Explanation or Cause: Definitions & Examples

Instructor: Ginna Wilkerson

Virginia has a Master's degree in Curriculum and Development and a Ph.D. in English

Persuasive writing often focuses on clearly presenting the relationships among ideas, facts, and opinions. This lesson will help sort out the differences between an explanation and a cause when you encounter each in reading a text.

Cause or Explanation?

Identifying a cause of an event or circumstance is quite similar to offering an explanation. Yet, there is a bit of difference as well. For a moment, think about a real-life situation rather than what we find when we read.

You come home one day to find your roommate in the kitchen. There is flour all over everything, and the cat is drinking from a large puddle of milk on the floor. You are not sure whether to laugh or cry, but the first thing you do is: ask what happened! Your friend then tells you that the neighbor's dog ran into the house chasing your cat, while he or she was starting to bake a cake. The noise frightened your roommate, who threw the pan of flour in the air. The cat then ran across the counter, knocking over the carton of milk. So now you know.

Did your roommate explain how the kitchen got to be such a mess, or did he or she tell you what caused the commotion? In this case, both labels fit. The dog and cat chase was the cause, and telling you this story does give you an explanation.

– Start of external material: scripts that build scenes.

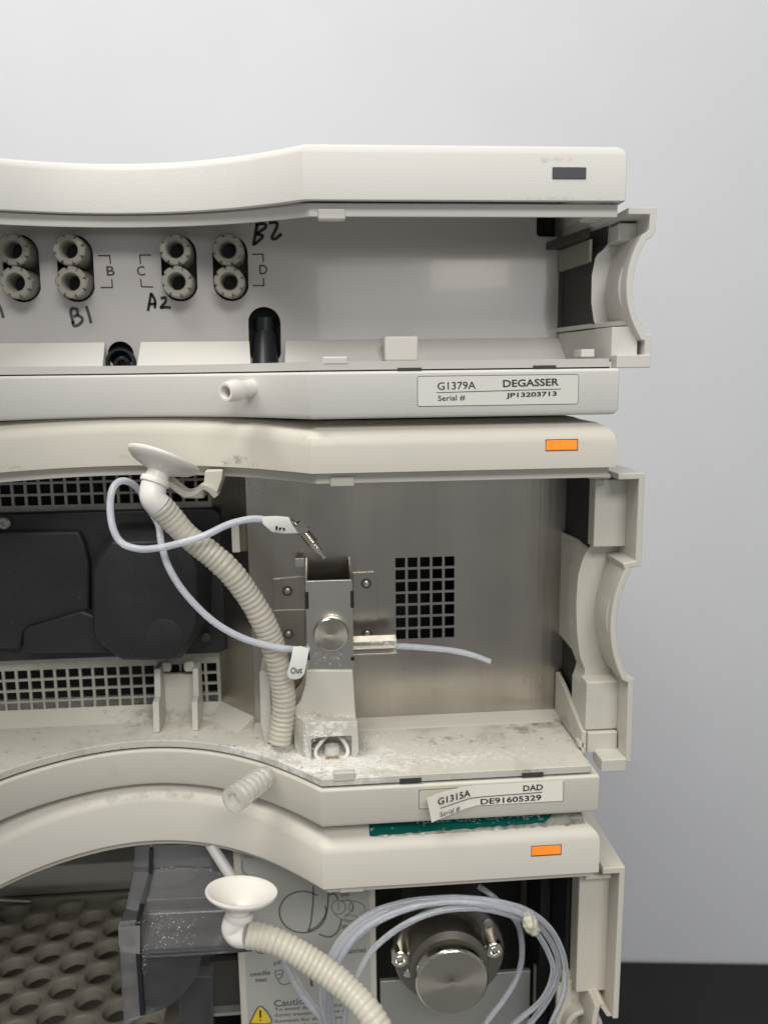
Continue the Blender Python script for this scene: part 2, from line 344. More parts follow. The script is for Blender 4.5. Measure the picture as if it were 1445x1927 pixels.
def stadium(cx, z0, z1, r, n=12): return circ(cx, z1-r, r, n, 0, pi) + circ(cx, z0+r, r, n, pi, 2*pi)
def X(px, py, Y): return float(at(px, py, Y)[0])
def Z(px, py, Y): return float(at(px, py, Y)[2])
def pxbox(x0, x1, y0, y1, Y0, Y1, b=None):  # a box whose front face fills a patch of the photo at depth Y0
    a, c = at(x0, (y0+y1)/2, Y0), at(x1, (y0+y1)/2, Y0); d, e = at((x0+x1)/2, y0, Y0), at((x0+x1)/2, y1, Y0)
    return (b or B()).box(a[0], c[0], Y0, Y1, e[2], d[2])
def pxpoly(pts, Y): return [(X(a,c,Y), Z(a,c,Y)) for a, c in pts]
def thick(pts, th):                         # inner line of an open wall, mitred
    out = []; n = len(pts)
    for i in range(n):
        e = []
        if i > 0: v = np.array(pts[i], float)-pts[i-1]; e.append(v/np.linalg.norm(v))
        if i < n-1: v = np.array(pts[i+1], float)-pts[i]; e.append(v/np.linalg.norm(v))
        ns = [np.array([v[1], -v[0]]) for v in e]; k = sum(ns); k /= np.linalg.norm(k)
        out.append(tuple(np.array(pts[i]) + k*th/max(.45, k.dot(ns[0]))))
    return out
def ruled(A, C, th=1.0):                    # wall between two lines of (x,y,z)
    b = B(); rings = [[a, c, (c[0]+th, c[1], c[2]), (a[0]+th, a[1], a[2])] for a, c in zip(A, C)]
    return b.loft(rings)
def side_frame(t, m, zt, pts, inner_left, yplate, zb, yb=42):
    """right-hand end: a shell with the finger recess, and a front-facing web inside it"""
    outer = [(174.9, zt), (184, zt)] + pts; inner = thick(outer, 2.1)
    o = B().loft([[(a[0],3,a[1]), (a[0],yb,a[1]), (c[0],yb,c[1]), (c[0],3,c[1])] for a, c in zip(outer, inner)]).build('side_frame', m, t, bevel=.4)
    zs_ = np.linspace(zt-2.2, zb+.1, 40)
    o2 = [(182.6, zt)]+pts; L_ = sorted(inner_left, key=lambda p: p[1]); R_ = sorted(o2, key=lambda p: p[1])
    xl = np.interp(zs_, [p[1] for p in L_], [p[0] for p in L_]); xr_ = np.interp(zs_, [p[1] for p in R_], [p[0] for p in R_])-1.2
    B().loft([[(l,yplate,z), (r,yplate,z), (r,yplate+1.5,z), (l,yplate+1.5,z)] for l, r, z in zip(xl, xr_, zs_)]).build('side_web', m, t, smooth=True)
    return [(float(l), yplate+.2, float(z)) for l, z in zip(xl, zs_)]
def arc_pts(z0, z1, x_end, depth, n=12):    # the finger recess seen from the front
    out = []; c = (z0+z1)/2; h = abs(z0-z1)/2; R = (h*h+depth*depth)/(2*depth)
    for i in range(n+1):
        z = z0+(z1-z0)*i/n; out.append((x_end - (sqrt(max(0, R*R-(z-c)**2))-(R-depth)), z))
    return out
def carcass(t, zt, zb, m_in, ysteel):       # body sheets round the cavity
    b = B()
    b.box(170.6, 183.9, 44, 425, zt-2.6, zt-.15)
    b.box(181.9, 183.9, 44, 425, zb, zt-2.7)
    b.box(-164, -162, 3, 425, zb, zt-2.7)
    b.box(-161.9, 181.8, 423, 425, zb, zt-2.7)
    b.build('housing', m_in, t)
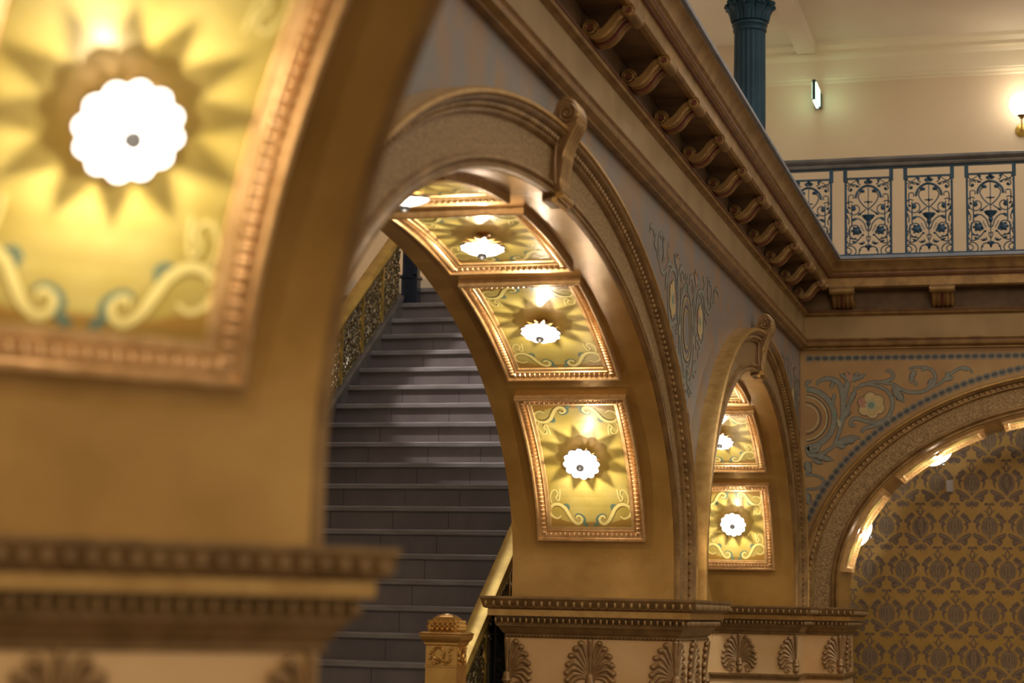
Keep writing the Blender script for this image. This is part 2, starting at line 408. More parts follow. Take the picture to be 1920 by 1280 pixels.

Yet, there is a slight difference in logic that we need to recognize in complex, academic writing. The actual cause of the kitchen fiasco was the neighbor's dog.

The Ultimate Cause?
Dog and Cat

Or, if you go back a step further, you might say the cause was your roommate leaving the door open. But if you want an explanation when you walk in the door, you probably won't be satisfied with, ''I left the door open to get some fresh air.''

An explanation, then, requires all the pertinent information that will cover why the current event or circumstance is the way it is.

Beware of Logical Fallacies

Sometimes when you read a factual text, there are elements of opinion or bias embedded in the argument. This is when it helps to recognize statements of cause and effect, explanations, and problems with each of these. As we discovered with the kitchen example, cause is not always easy to determine, and explanations can also be specifically personal.

A logical fallacy is a flaw in reasoning, almost like a trick your mind plays on you to convince you of something you want to see a certain way. When you are reading a text written by an accomplished author, it is easy to make assumptions about what the author seems to be saying.

One fallacy that addresses cause and effect is called post hoc ergo propter hoc, a Latin phrase that means: after this, therefore resulting from it. Another way to think of this reasoning is that we are assuming that event A caused event B simply because B occurred after A.

An example would be to say that, because you fell off your skateboard and hurt your ankle just after you ate a snack, the apple you ate caused you to take a tumble.

Caused by an Apple?
skateboard fall

Of course, this is not sound reasoning; it is almost certain that the two events are unrelated except as one happened before the other in time. Unfortunately, authors, trying to convince you of a certain point of view, will often use this false view of cause and effect to make their point.